格の高い大学生

昔アルバイトしていた職場で、社員の若い女性から「熊ちゃんってバカなのか頭が良いのか分からない」と言われたことがある。これを聞いて、当時ちょっと戸惑った。

その職場での私は、バカだと思われそうなことはたくさんした覚えがある。だからいろいろな人にナメられたり、バカだという噂が広まったとしてもおかしくない。

だけど、上記の表現によれは、それはちょっと違うということになる。どうやら私は、「頭が良いかも」と思わせるような人間でもあったらしい。

戸惑いつつもちょっと嬉しくなって、「じゃあ僕が頭が良いと思う時ってどんなときですか?」と尋ねたところ、「アルバイトだって聞いたとき」と返ってきた。これ聞いてもの凄く落胆。

その職場では、アルバイトは大半が大学生、パートは大半が主婦、そして社員は大半が高卒ということで、アルバイトと聞くだけで「学歴がいい」と思われるような環境にあった。

きっと、自分より学歴の高い人を見ると、考えるよりも先に「頭が良い」と思いこんじゃう人が多いんでしょうな。
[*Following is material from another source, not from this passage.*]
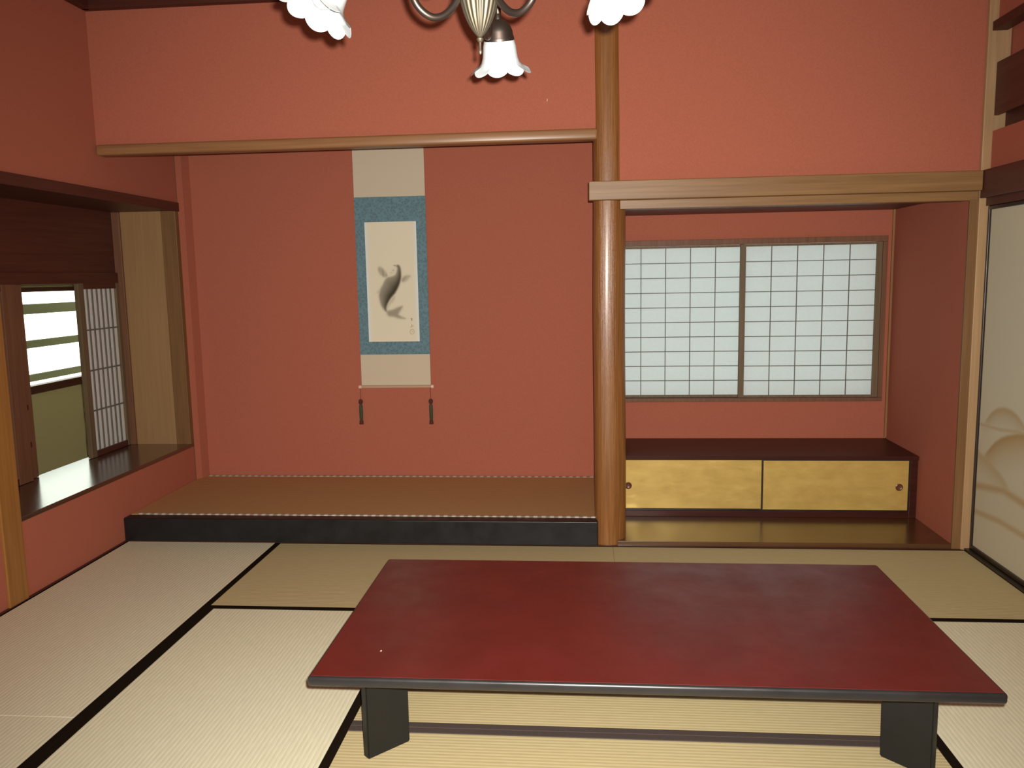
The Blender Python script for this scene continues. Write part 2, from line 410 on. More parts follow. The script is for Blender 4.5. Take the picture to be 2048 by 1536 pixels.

だけどねえ。あんまりよくないよそういうの。人の頭の善し悪しなんて、そんなことで区別できるもんじゃないって。現に私みたいなのが大学生やってるんですよ。まあ私は三流大学に在籍していたし、すべての大学生がこんなだとは言いませんがね。

そんな会話からしばらく経ったある日、アルバイトの男の子が新人として入ってきた。後輩が入ってきたと聞いて、私は喜んで話を聞きに行った。

彼に出身大学は?と尋ねたら「東京大学です」と返ってきた。彼は頭が良さそうだった。聞いただけで悔しくなった。以降、新人のバイトに出身大学を聞くことは二度となかった。